Le propos de mon article n’est pas de refaire l’histoire de la Conférence nationale souveraine, mais d’éclairer sur cette capacité à trouver cet équilibre subtil qui fera qu’une «République Responsable» puisse émerger. Nous devons travailler, entre autres tâche, à la réalisation de l’idéal républicain: réunir les hommes et les femmes de bonne volonté qui désirent améliorer l’homme et la société. Vaste projet? C’est ce qu’on appelle la responsabilité, une utopie sans laquelle l’action serait vaine. En 1991, il s’était passé quelque chose dans la profondeur des pays. Mais, on a raté cet élément de dépassement. Est-ce compréhensible? C’est la responsabilité qui le réhabilite.
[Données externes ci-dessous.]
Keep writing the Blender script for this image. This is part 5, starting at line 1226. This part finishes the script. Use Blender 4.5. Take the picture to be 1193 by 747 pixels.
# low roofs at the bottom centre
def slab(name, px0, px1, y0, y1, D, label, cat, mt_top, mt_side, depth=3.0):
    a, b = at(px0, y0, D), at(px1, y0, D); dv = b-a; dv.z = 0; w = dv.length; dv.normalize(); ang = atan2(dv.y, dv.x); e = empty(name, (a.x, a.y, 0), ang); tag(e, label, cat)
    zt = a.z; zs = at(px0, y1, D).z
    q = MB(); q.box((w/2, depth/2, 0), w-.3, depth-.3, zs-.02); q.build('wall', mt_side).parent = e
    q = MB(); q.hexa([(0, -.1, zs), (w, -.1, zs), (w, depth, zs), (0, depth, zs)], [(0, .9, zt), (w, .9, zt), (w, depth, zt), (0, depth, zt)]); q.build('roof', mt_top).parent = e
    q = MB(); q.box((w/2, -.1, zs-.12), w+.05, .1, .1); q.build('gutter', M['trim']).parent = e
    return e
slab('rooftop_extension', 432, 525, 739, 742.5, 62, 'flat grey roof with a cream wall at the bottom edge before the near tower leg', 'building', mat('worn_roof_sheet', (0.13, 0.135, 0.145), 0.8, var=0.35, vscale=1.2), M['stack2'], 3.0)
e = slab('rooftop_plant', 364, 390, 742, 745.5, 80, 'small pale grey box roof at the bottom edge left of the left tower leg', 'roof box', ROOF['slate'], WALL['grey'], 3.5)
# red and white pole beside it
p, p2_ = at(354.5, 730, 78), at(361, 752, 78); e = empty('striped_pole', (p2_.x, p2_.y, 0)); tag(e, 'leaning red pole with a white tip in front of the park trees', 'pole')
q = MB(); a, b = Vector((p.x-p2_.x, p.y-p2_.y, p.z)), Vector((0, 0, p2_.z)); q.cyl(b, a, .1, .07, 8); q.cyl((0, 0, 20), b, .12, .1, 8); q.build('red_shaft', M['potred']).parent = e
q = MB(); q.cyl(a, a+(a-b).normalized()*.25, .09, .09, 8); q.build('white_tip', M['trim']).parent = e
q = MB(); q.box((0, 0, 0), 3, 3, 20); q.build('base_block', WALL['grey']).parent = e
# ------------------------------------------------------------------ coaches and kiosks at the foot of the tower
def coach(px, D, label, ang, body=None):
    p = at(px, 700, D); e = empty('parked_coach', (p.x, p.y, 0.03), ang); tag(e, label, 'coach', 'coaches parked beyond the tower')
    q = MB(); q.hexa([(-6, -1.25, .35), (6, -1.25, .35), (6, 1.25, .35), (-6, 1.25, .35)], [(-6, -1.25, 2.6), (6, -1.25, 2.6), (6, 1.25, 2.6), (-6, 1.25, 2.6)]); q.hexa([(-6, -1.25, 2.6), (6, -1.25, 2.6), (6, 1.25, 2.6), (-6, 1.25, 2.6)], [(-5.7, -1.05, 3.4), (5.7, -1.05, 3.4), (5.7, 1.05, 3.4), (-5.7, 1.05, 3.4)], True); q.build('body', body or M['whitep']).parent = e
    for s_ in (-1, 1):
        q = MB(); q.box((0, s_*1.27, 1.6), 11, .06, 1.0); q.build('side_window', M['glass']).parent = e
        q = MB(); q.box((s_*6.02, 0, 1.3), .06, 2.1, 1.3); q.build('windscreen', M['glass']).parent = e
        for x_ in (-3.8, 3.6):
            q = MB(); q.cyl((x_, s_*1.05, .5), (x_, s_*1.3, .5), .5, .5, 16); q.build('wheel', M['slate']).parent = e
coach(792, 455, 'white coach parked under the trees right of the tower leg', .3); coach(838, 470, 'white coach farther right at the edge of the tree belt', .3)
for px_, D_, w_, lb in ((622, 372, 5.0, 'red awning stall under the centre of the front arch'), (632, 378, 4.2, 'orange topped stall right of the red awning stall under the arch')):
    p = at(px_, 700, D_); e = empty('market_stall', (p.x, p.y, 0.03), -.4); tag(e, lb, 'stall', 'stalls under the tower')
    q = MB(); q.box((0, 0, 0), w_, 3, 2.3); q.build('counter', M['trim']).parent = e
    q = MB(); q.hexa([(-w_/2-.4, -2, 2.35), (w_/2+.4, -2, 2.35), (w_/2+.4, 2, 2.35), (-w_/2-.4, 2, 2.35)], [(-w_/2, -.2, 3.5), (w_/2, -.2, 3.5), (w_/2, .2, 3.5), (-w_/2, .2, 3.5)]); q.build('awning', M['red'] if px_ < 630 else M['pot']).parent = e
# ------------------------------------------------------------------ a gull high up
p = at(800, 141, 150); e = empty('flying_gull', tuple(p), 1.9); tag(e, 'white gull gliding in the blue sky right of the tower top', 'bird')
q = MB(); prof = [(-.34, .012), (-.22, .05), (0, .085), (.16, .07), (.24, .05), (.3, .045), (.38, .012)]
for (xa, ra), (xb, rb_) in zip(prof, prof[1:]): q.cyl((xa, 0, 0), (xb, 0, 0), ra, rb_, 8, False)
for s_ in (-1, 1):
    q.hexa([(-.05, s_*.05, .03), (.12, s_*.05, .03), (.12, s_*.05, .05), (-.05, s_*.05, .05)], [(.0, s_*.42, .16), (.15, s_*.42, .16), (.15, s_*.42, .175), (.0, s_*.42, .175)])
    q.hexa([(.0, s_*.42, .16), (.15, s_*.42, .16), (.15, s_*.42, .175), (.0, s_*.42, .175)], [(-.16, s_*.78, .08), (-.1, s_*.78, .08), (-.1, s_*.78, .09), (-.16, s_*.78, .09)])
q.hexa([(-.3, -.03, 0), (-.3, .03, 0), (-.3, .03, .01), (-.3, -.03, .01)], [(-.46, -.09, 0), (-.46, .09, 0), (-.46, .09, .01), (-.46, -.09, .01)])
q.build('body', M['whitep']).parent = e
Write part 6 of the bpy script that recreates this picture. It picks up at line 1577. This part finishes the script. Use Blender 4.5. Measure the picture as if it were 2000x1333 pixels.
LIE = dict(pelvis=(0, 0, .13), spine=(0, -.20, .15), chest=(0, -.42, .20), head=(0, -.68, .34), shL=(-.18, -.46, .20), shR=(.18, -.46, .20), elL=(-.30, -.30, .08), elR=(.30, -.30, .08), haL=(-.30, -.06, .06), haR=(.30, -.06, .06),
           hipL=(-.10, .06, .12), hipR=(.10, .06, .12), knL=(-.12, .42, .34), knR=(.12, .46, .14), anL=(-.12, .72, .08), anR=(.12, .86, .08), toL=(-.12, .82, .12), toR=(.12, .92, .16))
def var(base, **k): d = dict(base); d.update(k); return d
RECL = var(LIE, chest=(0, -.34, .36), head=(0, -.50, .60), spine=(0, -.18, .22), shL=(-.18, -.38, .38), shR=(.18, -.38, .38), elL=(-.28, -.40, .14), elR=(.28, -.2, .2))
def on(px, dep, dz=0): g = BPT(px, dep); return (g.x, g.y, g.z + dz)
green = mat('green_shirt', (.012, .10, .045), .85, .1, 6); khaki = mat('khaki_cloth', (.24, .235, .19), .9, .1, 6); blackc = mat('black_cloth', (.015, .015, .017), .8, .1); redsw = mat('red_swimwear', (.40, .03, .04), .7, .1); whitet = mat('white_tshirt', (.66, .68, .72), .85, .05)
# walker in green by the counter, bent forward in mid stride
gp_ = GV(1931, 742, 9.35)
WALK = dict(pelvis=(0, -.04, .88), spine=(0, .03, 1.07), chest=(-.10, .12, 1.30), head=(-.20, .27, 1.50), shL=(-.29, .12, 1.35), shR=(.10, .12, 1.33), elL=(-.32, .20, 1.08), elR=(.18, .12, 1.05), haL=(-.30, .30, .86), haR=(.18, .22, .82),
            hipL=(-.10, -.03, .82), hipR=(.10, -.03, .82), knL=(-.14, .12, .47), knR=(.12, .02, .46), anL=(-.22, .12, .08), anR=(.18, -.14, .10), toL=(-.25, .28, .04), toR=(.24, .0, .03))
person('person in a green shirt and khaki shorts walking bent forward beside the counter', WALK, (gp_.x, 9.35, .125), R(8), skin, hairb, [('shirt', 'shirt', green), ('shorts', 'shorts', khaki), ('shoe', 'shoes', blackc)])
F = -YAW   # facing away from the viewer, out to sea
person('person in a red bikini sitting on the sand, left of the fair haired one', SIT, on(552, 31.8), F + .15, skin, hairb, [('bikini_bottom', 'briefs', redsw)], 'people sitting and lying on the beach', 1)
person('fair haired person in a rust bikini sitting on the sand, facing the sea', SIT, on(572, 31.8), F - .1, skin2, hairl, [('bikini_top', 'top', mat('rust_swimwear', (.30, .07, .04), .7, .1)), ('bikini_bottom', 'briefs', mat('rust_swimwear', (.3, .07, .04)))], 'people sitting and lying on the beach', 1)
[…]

Pour atteindre les objectifs de la démocratie et donc du développement, il faut en finir avec la tempête nationale. De par sa définition, la tempête ne construit pas les ponts, elle détruit tout sur son passage. A force de semer le vent, le Congo s’expose à la tempête. «Toute Conscience est conscience de quelconque», disait Jean -Paul Sartre. Dans la foulée, on peut ajouter qu’il n’y pas conscience sans visée de quelque chose. Parmi les exemples de tolérance pratique, la déclaration de la Conférence nationale souveraine, signée avant l’opération des lavements des mains. Cette vertu de base, qui ouvre le dialogue et facilite la communication, demande une bonne connaissance de soi, pour aller au-devant de son prochain et savoir l’écouter, afin de favoriser les échanges d’idées fructueux, sans que les discussions ne dégénèrent. C’est le propre de l’exercice politique.
Aujourd’hui et demain, il faut peut-être réfléchir sur un accord de stabilisation pour préparer les prochaines échéances électorales. Nous sommes tous dans le même bateau. Telle doit être notre devise. Un message simple d’amour, de solidarité, de responsabilité, dans le Congo si divisé, qui doute.